Zafer KARATAY
1980’lerin başları, Sovyetler Birliği’nde sürgünde yaşayan ve Vatan Kırım’a dönmek için mücadele eden Kırım Tatarlarının Taşkent’te Gafur Gulam Neşriyatevinde basılan kitapları ile daha yakından tanıştığım yıllardı. Ayrıca Lenin Bayrağı Gazetesi ve Yıldız Mecmuası da ara sıra elimize ulaşırdı. Emel dergisini yayınlama görevini üzerimize alacağımız belli olunca Taşkent’te yayınlanan eserlere daha fazla odaklandık. O yıllarda hiçbir Kırım derneği faal değildi. Özellikle gençleri bir araya toplayıp Kırım mücadelemizi canlandırmak için çalışmalar yapıyorduk. Önceleri düzensiz olarak bir araya gelip Kırım’ı konuşur ve neler yapabiliriz diye fikirleşirdik. Sonraları her Perşembe Ankara’da Kolej semtinde bir kahvehanede toplanır, yan tarafta bulunan muayenehanesinde çalışan rahmetli Dr. Çiçek Kırımlı teyzemizin işini tamamlayıp, ışıkları söndürüp eve gitmesini bekler, sonra oraya geçer toplantımızı sürdürürdük. Emel için Bahçelievler son durakta eski bir kasap dükkanını kiralayınca ve buraya rahmetli Müstecib Ülküsal’ın avukatlık ve Emel idarehanesindeki masa, sandalye ve koltuklar gelince toplantılarımızı burada yapmaya başladık. Bu toplantılara katılan her yeni arkadaşımızın ilk görevlerinden biri Kiril alfabesini öğrenmek ve bu alfabede Kırım Tatar Türkçesinde basılan gazete, dergi ve kitapları okuyabilmekti. Sürgündeki kardeşlerimizi yakından tanımak ve neler yaptıklarını yakından takip etmek için bu şarttı. Ayrıca Kırım Tatar yazarlarımızı, şairlerimizi, sanatçılarımızı ve eserlerini Emel dergisi vasıtasıyla Türk kamuoyuna, muhaceretteki Kırım Tatarlarına ve Dünyaya tanıtmaya çalışıyorduk.

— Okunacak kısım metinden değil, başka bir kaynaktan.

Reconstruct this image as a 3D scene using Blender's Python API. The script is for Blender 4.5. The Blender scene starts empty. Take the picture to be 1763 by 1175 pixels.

Müstecib Ülküsal ve Emelci büyüklerimiz, Kırım’ın 1783 yılında Çarlık Rusyasının esaretine düşmesinin 200. yılı için Emel’in 1983 yılındaki 135. sayısını özel bir sayı olarak hazırlıyorlardı.136. sayıdan itibaren dergiyi biz Ankara’da hazırlayıp, bastırıp dağıtacaktık. Emel için yoğun bir hazırlığa başladık. Taşkent’te basılan kitaplardan, Lenin Bayrağı ve Yıldız dergisinden elimizde olanlardan şiirleri, makaleleri, hikâye, destan vb. Kırım Tatar halk kültürüne ait zenginliklerimizi, Latin alfabesine aktarmaya ve Emel için hazırlamaya başladık. Yararlandığımız ilk eserlerden birisi rahmetli Cafer Bekirov’un toplayıp tertiplediği Destanlar (Taşkent, 1980) idi. Destanlar kitabı içinde destanların içeriğine uygun karakalem resimler vardı. Kendine özgü karakteri olan, millî motiflerimizi yansıtan, Kırım’ı hatırlatan resimlerdi. Kitap künyesinde ressamın adı olarak Zarema Trasinova yazıyordu. Böylelikle Sovyetler Birliği’nde sürgünden Vatan Kırım’a dönmeye çalışan halkımız arasında adını öğrendiğim, tanıdığım ilk ressam da o oldu. Daha sonra başka yayınlarda da Zarema Trasinova, resimleriyle sık sık karşımıza çıkmaya başladı. Artık resmi kimin yaptığına bakmadan onun resimlerini kolaylıkla tanır hale gelmiş ve çok sevmeye başlamıştım onun sanatını çizgilerini, resimlerini. Şevket Asanov ve Ablâziz Veliyev’in birlikte toplayıp neşrettikleri Tapmacalar (Taşkent, 1988), kitabı gibi Kırım Tatar halk kültürüne, onların tarihine, medeniyetlerine dair eserlerin kapağını yahut içindeki sayfaları genellikle Zarema Trasinova süslerdi.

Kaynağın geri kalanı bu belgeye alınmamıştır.